You might look at classic search algorithms such as alpha-beta, A*, AO*.

Then look at something like iteratively deepening search.

In search algorithms, things like stacks and linked lists (which are really a form of a stack) and trees are more important than hash tables, B-trees etc. Of course, you will undoubtedly have hash tables in there, but it won't be the heart of the algorithm.

Here's some more important search algorithsm:

  1. B* search
  2. backtracking
  3. beam search
  4. best-first search
  5. bidirectional search
  6. hill-climbing search
  7. simulated annealing
  8. IDA*
  9. iterative deepening depth-first search
  10. mini-max search
  11. nearest neighbor search
  12. spreading activation
  13. state space search (not a technique, just a way of conceptualizing a problem).

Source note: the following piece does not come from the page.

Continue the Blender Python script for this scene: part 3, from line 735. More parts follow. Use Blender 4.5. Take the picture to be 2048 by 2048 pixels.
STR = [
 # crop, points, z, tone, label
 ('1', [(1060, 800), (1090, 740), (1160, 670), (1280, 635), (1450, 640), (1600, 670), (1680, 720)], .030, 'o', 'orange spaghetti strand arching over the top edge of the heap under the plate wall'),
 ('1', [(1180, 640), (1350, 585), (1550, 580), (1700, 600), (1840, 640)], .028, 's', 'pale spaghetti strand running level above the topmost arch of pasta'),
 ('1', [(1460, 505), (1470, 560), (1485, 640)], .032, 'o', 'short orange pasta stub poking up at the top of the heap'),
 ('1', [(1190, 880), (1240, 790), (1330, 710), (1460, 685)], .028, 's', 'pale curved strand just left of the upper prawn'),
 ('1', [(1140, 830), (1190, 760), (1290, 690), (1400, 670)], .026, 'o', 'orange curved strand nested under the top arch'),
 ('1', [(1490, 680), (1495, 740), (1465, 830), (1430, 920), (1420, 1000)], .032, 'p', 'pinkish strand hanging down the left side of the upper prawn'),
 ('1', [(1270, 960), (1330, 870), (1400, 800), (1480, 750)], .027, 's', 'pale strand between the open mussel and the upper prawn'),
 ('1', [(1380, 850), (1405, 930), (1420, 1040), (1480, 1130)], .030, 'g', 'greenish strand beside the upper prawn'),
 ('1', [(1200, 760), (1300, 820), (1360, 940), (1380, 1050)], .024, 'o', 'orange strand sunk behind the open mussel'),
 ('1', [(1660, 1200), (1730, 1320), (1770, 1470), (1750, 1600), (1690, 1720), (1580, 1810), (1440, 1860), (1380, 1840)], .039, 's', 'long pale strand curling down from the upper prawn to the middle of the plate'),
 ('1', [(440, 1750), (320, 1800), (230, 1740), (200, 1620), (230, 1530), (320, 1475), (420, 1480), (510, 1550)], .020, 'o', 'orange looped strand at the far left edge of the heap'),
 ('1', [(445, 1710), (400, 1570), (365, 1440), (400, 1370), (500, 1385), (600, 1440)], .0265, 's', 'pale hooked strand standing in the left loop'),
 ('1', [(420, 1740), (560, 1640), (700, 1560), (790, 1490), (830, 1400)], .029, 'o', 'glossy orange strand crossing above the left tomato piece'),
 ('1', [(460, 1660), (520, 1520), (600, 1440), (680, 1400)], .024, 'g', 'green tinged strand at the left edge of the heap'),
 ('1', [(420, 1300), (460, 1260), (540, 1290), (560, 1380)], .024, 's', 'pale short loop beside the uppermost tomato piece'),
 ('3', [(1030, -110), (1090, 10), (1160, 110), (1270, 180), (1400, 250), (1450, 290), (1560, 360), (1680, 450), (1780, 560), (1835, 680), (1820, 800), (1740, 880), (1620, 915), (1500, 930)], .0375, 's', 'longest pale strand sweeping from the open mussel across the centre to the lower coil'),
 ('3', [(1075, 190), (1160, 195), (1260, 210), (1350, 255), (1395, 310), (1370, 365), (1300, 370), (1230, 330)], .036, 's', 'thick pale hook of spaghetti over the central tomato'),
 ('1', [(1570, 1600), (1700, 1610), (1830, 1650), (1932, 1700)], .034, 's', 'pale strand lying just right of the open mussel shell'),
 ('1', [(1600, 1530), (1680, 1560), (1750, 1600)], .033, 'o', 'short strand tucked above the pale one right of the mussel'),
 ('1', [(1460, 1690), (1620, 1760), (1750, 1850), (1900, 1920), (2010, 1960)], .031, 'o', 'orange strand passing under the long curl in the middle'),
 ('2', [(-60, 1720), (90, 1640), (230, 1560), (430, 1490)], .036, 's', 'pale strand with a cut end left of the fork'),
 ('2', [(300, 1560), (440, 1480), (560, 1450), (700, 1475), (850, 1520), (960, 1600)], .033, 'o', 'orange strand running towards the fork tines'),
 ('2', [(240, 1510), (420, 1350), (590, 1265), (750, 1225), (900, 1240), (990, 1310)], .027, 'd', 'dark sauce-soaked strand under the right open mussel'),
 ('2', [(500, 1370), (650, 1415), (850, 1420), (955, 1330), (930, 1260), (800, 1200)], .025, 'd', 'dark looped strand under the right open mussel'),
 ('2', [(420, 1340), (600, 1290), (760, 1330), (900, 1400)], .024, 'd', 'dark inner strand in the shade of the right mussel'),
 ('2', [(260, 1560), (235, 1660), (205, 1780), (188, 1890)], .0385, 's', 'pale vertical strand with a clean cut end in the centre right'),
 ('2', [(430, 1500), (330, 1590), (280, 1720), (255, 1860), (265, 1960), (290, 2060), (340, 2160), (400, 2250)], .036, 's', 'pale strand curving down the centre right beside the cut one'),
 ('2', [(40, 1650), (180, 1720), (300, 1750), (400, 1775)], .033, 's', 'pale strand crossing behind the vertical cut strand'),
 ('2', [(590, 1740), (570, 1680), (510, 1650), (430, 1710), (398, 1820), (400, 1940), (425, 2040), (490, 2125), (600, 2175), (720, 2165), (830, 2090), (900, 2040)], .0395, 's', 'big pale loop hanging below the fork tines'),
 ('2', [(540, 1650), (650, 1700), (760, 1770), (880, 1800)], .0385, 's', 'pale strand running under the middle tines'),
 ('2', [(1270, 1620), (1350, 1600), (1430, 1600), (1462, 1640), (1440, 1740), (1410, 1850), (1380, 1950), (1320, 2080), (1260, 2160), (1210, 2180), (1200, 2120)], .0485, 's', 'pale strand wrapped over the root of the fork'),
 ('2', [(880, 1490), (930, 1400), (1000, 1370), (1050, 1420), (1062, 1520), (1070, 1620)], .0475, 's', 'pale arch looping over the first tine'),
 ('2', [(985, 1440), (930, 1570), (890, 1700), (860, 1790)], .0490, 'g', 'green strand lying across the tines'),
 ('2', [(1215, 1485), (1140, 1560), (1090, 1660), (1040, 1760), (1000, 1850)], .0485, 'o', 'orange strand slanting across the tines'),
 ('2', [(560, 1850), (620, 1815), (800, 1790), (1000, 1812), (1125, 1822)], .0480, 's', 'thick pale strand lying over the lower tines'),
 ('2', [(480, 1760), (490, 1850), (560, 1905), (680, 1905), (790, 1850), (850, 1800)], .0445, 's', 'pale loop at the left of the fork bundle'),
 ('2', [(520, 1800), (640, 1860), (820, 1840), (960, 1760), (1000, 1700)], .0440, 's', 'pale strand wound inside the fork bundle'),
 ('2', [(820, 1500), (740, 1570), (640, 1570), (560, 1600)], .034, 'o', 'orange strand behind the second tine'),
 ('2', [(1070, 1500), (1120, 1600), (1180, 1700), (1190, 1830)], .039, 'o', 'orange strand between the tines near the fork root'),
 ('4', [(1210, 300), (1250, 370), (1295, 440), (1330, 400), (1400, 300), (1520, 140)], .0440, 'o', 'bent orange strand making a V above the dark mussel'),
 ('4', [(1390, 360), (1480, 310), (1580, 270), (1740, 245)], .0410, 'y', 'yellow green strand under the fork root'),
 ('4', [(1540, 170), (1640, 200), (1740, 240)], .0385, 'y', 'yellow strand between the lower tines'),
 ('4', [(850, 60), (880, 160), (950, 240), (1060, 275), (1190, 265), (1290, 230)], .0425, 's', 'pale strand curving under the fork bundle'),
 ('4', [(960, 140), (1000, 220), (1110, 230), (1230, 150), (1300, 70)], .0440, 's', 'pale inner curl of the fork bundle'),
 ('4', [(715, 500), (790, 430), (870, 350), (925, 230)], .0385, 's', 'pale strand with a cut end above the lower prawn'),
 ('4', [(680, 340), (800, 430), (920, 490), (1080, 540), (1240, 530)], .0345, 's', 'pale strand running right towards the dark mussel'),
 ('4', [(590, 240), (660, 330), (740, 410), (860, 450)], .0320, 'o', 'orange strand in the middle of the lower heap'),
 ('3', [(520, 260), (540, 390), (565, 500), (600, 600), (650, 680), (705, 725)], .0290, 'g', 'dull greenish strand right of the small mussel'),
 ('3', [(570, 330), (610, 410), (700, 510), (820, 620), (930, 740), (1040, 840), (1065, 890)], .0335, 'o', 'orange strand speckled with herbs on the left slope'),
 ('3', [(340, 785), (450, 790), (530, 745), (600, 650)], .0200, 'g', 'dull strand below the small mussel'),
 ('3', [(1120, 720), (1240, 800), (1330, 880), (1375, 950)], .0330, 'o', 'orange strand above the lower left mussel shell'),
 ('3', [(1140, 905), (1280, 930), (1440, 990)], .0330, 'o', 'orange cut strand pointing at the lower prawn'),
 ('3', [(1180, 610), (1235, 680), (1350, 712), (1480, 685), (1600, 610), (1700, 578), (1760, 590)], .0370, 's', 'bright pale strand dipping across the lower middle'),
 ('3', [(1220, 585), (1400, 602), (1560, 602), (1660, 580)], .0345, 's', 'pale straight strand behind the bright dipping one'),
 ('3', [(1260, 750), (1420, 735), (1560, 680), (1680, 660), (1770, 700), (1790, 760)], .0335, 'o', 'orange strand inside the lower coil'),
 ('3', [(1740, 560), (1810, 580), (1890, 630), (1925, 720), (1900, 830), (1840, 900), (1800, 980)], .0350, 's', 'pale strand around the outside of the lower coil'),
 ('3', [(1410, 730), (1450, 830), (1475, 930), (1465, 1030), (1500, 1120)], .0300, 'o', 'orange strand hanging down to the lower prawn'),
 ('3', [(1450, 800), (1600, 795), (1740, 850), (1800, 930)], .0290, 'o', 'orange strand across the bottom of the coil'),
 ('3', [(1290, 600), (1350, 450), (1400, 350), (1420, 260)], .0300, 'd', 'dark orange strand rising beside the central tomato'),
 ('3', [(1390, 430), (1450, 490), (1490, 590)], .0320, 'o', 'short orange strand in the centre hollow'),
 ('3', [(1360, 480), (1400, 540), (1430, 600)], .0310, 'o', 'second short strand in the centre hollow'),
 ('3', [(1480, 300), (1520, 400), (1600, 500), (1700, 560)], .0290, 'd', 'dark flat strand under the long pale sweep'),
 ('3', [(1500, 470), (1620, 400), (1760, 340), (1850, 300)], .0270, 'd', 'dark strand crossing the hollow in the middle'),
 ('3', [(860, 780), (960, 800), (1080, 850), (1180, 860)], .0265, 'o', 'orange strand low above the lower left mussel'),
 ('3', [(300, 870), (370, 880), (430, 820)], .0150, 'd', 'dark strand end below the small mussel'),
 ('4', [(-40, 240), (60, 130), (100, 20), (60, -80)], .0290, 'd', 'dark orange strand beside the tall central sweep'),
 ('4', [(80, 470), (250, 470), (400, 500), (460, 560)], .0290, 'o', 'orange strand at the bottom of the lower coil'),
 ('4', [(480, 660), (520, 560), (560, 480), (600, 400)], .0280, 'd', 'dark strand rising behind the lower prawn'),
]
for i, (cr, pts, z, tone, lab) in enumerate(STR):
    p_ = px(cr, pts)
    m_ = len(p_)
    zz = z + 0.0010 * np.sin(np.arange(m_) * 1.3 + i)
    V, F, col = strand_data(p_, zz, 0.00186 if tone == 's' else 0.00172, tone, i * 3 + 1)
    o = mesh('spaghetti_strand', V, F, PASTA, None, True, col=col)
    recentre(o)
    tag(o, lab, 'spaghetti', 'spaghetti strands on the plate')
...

As far as specific data structures for search goes, you really don't need any. Basically, you just need your regular tool kit of data structures - trees, hashes, lists.

Larry Watanabe
I disagree that for search algorithms are more important that data structures. The two really go hand in hand.
Jason
I think he's looking for information retrieval algorithms first, numeric optimization is more helpful once you already have the basics working.
Nathan Howell
"More important" is perhaps a mis-statement. I should have said that there is more search-specific material to learn in the algorithm literature, than in data structures, because a relatively small number of data structures that are commonly used for other purposes will for the most part suffice, but there is a huge body of literature on different search algorithms.
Larry Watanabe
+3  A: 

Hi

If you are going to tackle this sort of thing with a functional language you should have a look at Purely Functional Data Structures by Chris Okasaki. Basic lesson is: the data structures you are familiar with for imperative programming may not be the best choices for functional programming. I expect there's a lot of similar material to be Googled for.